Shares. ESMA conducted a data analysis exercise as a basis for setting the liquidity thresholds for shares. Based on the analysis and MiFID II goals, ESMA proposed to lower the thresholds for a liquid market.3 This meant that pre-trade transparency rules under MiFID II would apply sooner compared to MiFID I. Respondents to the ESMA consultation were split reasonable evenly between agreeing with ESMA’s proposed thresholds and concerns that lowering the threshold would harm medium and small caps (especially for the free float).4 ESMA noted it appreciated the concerns raised about the potential harmful impact of a lower free float on SME-markets.
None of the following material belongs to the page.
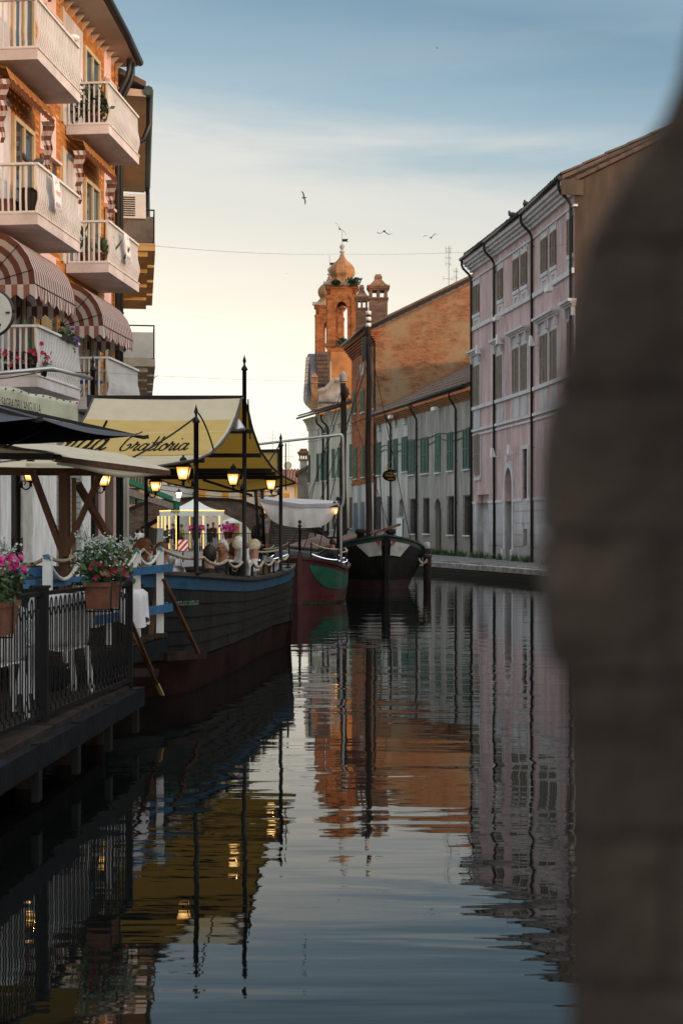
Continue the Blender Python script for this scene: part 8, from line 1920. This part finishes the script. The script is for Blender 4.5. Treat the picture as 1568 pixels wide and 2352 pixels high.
for k in range(len(cuts) - 1):
    y0, y1 = cuts[k] + 9, cuts[k + 1] - 9; ys_ = [y0 + (y1 - y0) * j / 8 for j in range(9)]
    for j, (xa, xb) in enumerate(((None, 1640 - 170 * (k % 2)), (1652 - 170 * (k % 2), 2050 - 170 * (k % 2)), (2062 - 170 * (k % 2), 2460 - 170 * (k % 2)))):
        L_ = [W(px(y) if xa is None else xa, y, YP) for y in ys_]
        if xa is None and px(y0) > xb - 40: continue
        if xa is not None and px(y0) > xb: continue
        if xa is not None: L_ = [W(max(xa, px(y)), y, YP) for y in ys_]
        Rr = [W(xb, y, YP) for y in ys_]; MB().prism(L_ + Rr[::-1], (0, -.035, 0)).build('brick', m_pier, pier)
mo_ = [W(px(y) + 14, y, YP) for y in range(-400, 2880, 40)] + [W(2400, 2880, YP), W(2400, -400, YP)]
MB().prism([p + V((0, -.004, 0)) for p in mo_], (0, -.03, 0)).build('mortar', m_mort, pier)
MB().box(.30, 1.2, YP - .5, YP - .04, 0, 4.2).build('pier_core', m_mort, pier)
# added row house, out of view: blocks the low sun, pale to bounce light
shadeh = thing('shade_row_house', 'plain pale row house added out of view on the right bank to block the low sun', 'house', (14, 12, QZ)); RH = 8.0
rfr = Fr((10.9, -2), (10.9, 40.5), (-1, 0)); hl = [(4 + k * 3.2, 5.1 + k * 3.2, z, z + 1.7) for k in range(12) for z in (1.4, 4.6)]
mb = MB(); wall_holes(mb, rfr, 0, 42.5, 0, RH, hl); mb.hexa([(11.2, -2, 0), (20, -2, 0), (20, 40.5, 0), (11.2, 40.5, 0), (11.2, -2, RH - .01), (20, -2, RH - .01), (20, 40.5, RH - .01), (11.2, 40.5, RH - .01)]); mb.build('wall', m_cream, shadeh)
MB().hexa([(10.5, -2, RH), (15.5, -2, RH + 1.2), (15.5, 40.5, RH + 1.2), (10.5, 40.5, RH), (10.5, -2, RH + .2), (15.5, -2, RH + 1.4), (15.5, 40.5, RH + 1.4), (10.5, 40.5, RH + .2)]).build('roof', m_roof, shadeh)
Nonetheless, ESMA stated that under MiFID II the proposed thresholds would apply cumulatively and, hence, shares with a relatively low free float would not necessarily be captured by the liquid market-definition. Accordingly, ESMA believed that the proposed thresholds were appropriate for all markets and needed to be maintained.5
Depositary receipts. Considering depositary receipts, ESMA noted that there is a direct link between shares and depositary receipts. ESMA indicated that each depositary receipts is backed by a specific number of shares or a fraction of such. As a consequence, ESMA proposed to use the same liquid market thresholds for depositary receipts as for shares.6 As for shares, the views of respondents were fairly evenly split regarding whether they agreed with ESMA’s proposed thresholds for depositary receipts. This depended on whether the respondents agreed with ESMA’s view whether the share thresholds proposed for depositary receipts were appropriate. In the end, ESMA retained its initial perspective to align the liquid market thresholds for shares and depositary receipts.7
ETFs. When it came to ETFs, ESMA said it was difficult to have an accurate indication of the volume of ETFs traded in the EU (i.e. under MiFID I no transparency rules applied to ETFs and accordingly less data was available). ESMA therefore conducted a data analysis by collecting post-trade data from EU RMs.8 Based on the analysis, ESMA proposed several liquidity criteria to assess a liquid market for ETFs. ESMA stressed that the concept of free float was not suitable for ETFs as it is for shares, given the redemption/creation process that is typical of the ETF market.9 In effect, ESMA suggested a de minimis number of units issued for trading as a proxy for the free float for ETFs.10 Respondents to ESMA’s proposal all agreed that the criterion of free float was not meaningful in the context of ETFs. The majority of respondents agreed with ESMA’s proposal of setting a de minimum number of units. ESMA retained its original proposal in advising the Commission.11
Certificates. ESMA also conducted a fact finding analysis for determing a liquid market for certificates. As for ETFs, ESMA noted that the concept of free float did not apply to certificates, as it does for shares. ESMA therefore suggested a de minimum issuance size for certificates as a proxy for the free float.12 Respondents to the ESMA consultation agreed with the ESMA proposal. In effect, ESMA maintained its original proposal to the Commission.13
The Commission accepted all of ESMA’s proposals. This is apparent in the final MiFID II-text. MiFID II covers liquid market thresholds for (1) shares and depositary receipts (almost identical);14 (2) ETFs;15 and (3) certificates.16 The free float for ETFs and certificates has respectively been replaced with a number of units and issuance number.17 The MiFID II regime covers a stricter liquid market-definition for shares compared to MiFID I. The result for the negotiated trade waiver is that shares are sooner subject to the double volume cap mechanism of MiFID II (assuming a similar capping mechanism applied under MiFID I).